Sharpton, who delivered the eulogy at the request of family members, said Lyoya came to America in search of a better life and “ran into an America that we know too well.” He urged those gathered to continue to fight for justice, and called for a federal investigation into Lyoya’s killing.

“We can’t bring Patrick back. But we can bring justice in Patrick’s name,” he said.

The family’s lawyer, prominent civil rights attorney Ben Crump, also called for justice, saying “an unnamed police officer escalated a simple misdemeanor traffic stop into a deadly execution.” He said the issue is one of humanity.

Autopsy shows Patrick Lyoya shot in back of head

“World leaders can’t condemn Russian soldiers shooting unarmed citizens in the back of the head in Ukraine, but then refuse to condemn police officers shooting unarmed Black citizens here in Grand Rapids, Michigan,” he said. “If it’s wrong that you do it in the Ukraine then it’s wrong that you do it in Grand Rapids.”

Sharpton and Crump have frequently joined with mourners to speak at the funerals of Black people killed by police. Sharpton’s eulogies have included those for George Floyd, whose death in Minneapolis sparked a national reckoning on raceDaunte Wright, who was shot during a traffic stop in suburban Minneapolis; Andre Hill, who was killed in Columbus, Ohio; and Andrew Brown Jr., who was killed in North Carolina.

Lyoya’s body lay in a white, open casket inside the church before the service began. Once the funeral started, the casket was closed and flag of Congo was draped over it. Below the casket, a sign bearing an image of the American flag and a photo of Lyoya said: “It’s our right to live,” in both English and Swahili. Lyoya’s parents and other family members wore black sweatshirts that had Lyoya’s picture on the front and the words “Justice for Patrick” along a sleeve.

Lyoya’s mother, Dorcas, sobbed as mourners filed in pay their respects, and tears ran down her cheek as live music played and a choir sang.

U.S. Rep. Brenda Lawrence, Michigan’s only Black member of Congress, read a proclamation saluting Lyoya’s memory, saying he was an American of great distinction, whose life and legacy would not be forgotten.

“This is personal to me.
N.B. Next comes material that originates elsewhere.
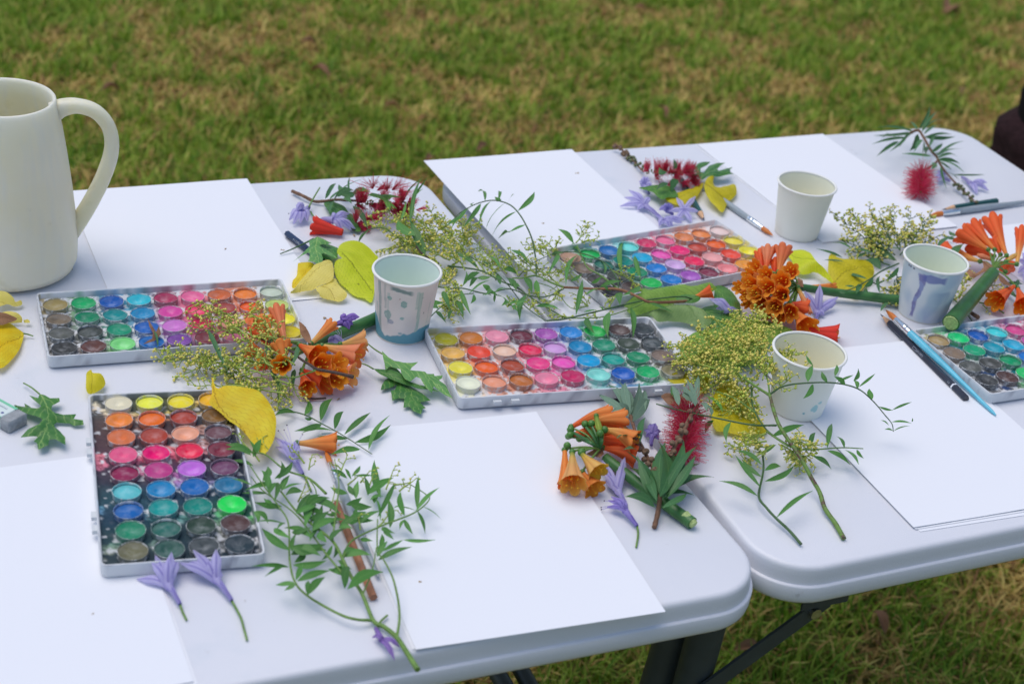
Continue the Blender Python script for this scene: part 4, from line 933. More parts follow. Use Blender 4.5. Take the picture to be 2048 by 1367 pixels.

This is my family. You are my family. This is my community,” she said. “And if I don’t stand up, who will?”

Other elected officials, such as Grand Rapids Mayor Rosalynn Bliss and state Sen. Winnie Brinks, were also in attendance.

Outside the church, mourners were given T-shirts that read “Justice For Patrick Lyoya” on one side and “It’s our Right to Live!” on the other. Some men removed their suit jackets and slipped the shirt on over their dress shirts.

Lyoya, who was unarmed, was face down on the ground when he was shot April 4. The officer, whose name has not been released, was on top of him and can be heard on video demanding that he take his hand off the officer’s Taser.

Earlier, the officer is heard saying that the license plate did not match the car Lyoya had been driving. Lyoya, a 26-year-old father of two, declined to get back into the vehicle as ordered, and a short foot chase ensued before the deadly struggle.

“How dare you pull your gun about some car tags?” Sharpton said during his eulogy.

Releasing the name of the officer who killed Lyoya has been a demand of family members and activists. On Thursday, Peter and Dorcas Lyoya, Patrick Lyoya’s parents, joined protesters in Lansing for a march and rally to again demand the officer’s name.

State police are investigating the shooting. The agency will forward findings to Kent County prosecutor Chris Becker for consideration of any charges. He has told the public to not expect a quick decision.

Attorneys for the Lyoya family have said they believe video collected and released by police shows Lyoya was resisting the officer, not fighting him. His parents have called the shooting an “execution.”